2025-04-03

Kairiūkštytė Elvyra

Born 15 November 1950 in Vilnius.
Died 15 November 2006, buried in Vilnius, Kairėnai Cemetery. Graphic artist.
1971-1977 Studied graphic art at the State Institute of Art Participated in art exhibitions since 1979. Since 1984 – member of the Lithuanian Artists’ Union.

Bibliography:
The Burning Closeness of Life. Elvyra Kairiūkštytė (1950-2006), “Tyto alba”, 2010

Art critics’ insights:
Elvyra Kairiūkštytė (1950 – 2006) was not on the islands of Oceania like Emil Nolde or Max Pechstein. She would have traveled with them – the artists of the German expressionist group “Die Brücke”, wildly rejoicing in nature naked. She also loved all this and knew the primitive art of exotic lands. It was not for nothing that during her studies at the institute, due to her cubist, surrealist improvisations and temperament, she was called Kikasso. The artist had never traveled outside Lithuania, except for Oslo in the fall of 1990 with an exhibition of graphic works and a study trip to Italy in April 1998. The most important route on her travel map was between Vilnius and the Kuršėnai orphanage.
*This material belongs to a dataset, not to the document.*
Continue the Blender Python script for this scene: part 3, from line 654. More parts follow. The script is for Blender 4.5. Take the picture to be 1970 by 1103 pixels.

It was not travel that expanded the artist’s horizons, but art books, fiction and philosophical literature. In order to draw, carve images on linoleum, enriched with impressions of Australian aborigines, pre-Columbian American Indians or the works of Pablo Picasso, Edvard Munch, and other modernists, Elvyra had enough of wandering through the pages of art albums. As was the case for most artists during their years of affiliation.
If we were to dream about which corner of the globe Elvyra would have wanted to wander to – I would guess that it would be Polynesia, the Hawaiian archipelago, to the Tahitians or the Maori. There, where the paths of Paul Gauguin had meandered. After all, almost every sheet of her graphics exudes erotic interest and a longing for Paradise.

The artist’s extensive work constitutes an extremely valuable page in the history of Lithuanian graphics, which we still need to refine, supplement and become aware of with our minds and hearts. Elvyra’s enormous creative legacy consists of prints, about 11,000 large-format drawings, sketches, etc.